Diversity and Purpose-Driven Education

By the TWW Staff


In her new book, Teaching for Purpose: Preparing Students for Lives of Meaning, Heather Malin, director of research at the Stanford University Center on Adolescence, encourages schools to help students find purpose in their lives. Her argument goes beyond mission statements and platitudes. She wants us to focus on both creating purpose-specific programs and developing ongoing classroom practices that support student engagement with the world around them.

While most educators support this general idea, we tend to have a laissez-faire attitude toward students finding purpose in their lives. We tend, in other words, to teach our subjects as well as we can and hope students find engagement, find value, find a purpose that will propel them into meaningful lives.

The central point of Teaching for Purpose is Malin’s argument that we should to be far more deliberate in our efforts. For us at Teaching While White, we certainly appreciate and support her argument. It was also heartening to discover that Malin connects purpose-driven education to racial and cultural diversity — and highlights important research that supports this work in schools.

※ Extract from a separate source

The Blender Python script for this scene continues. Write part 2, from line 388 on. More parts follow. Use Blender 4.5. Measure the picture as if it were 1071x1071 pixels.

She notes, for instance, research by Lisa Kiang and Andrew Fulgni, from Wake Forest University and the University of California, Los Angeles, respectively, on the importance of students developing a sense of “life meaning” as an essential element of well-being. Kiang and Fulgni also conducted targeted research on the difference in approaches to pro-social engagement among white, black, Asian American, and Latino students. Doing similar research, Margaret Beale Spencer and her colleagues at the University of Chicago found that “for African-American boys, but not African-American girls, religion and cultural pride are important resources for developing a healthy sense of self.”

For all educators, but especially white educators, this information is important. The findings of these and other related studies, Malin writes, “suggest that openly exploring student purpose in the classroom would offer teachers a valuable window into the lives of their students when they do not share an ethnic, cultural, community, or social class background with their students.”

By getting to know students’ values and what gives them a sense of purpose, educators can also get to know the students’ families and communities better. This sort of supportive connection between school and home, researchers tell us, are central to student engagement and success in school.

What we also like about Teaching for Purpose is the way Malin offers suggestions for engaging students in the classroom around a focus on purpose and community — the how-to part of the work.

We encourage educators to engage in conversations on purpose-driven schools. For now, we mostly want to underscore the school climate research that supports this work. Malin points out that, in schools that provide a positive, purpose-driven environment:

  • People in the school feel socially, emotionally, and physically safe.
  • Instruction is high quality, connected to real life, engaging, acknowledges student diversity, and is evaluated for continuous improvement.
  • Relationships are positive, cooperative, and respectful of diversity.

Do you have conversations about purpose in school? Do you encourage your students to think about their personal and collective purpose? Do classroom activities invite students to contribute their own ideas? Do classroom discussions encourage students to engage with the content in ways that connect with what matters to them?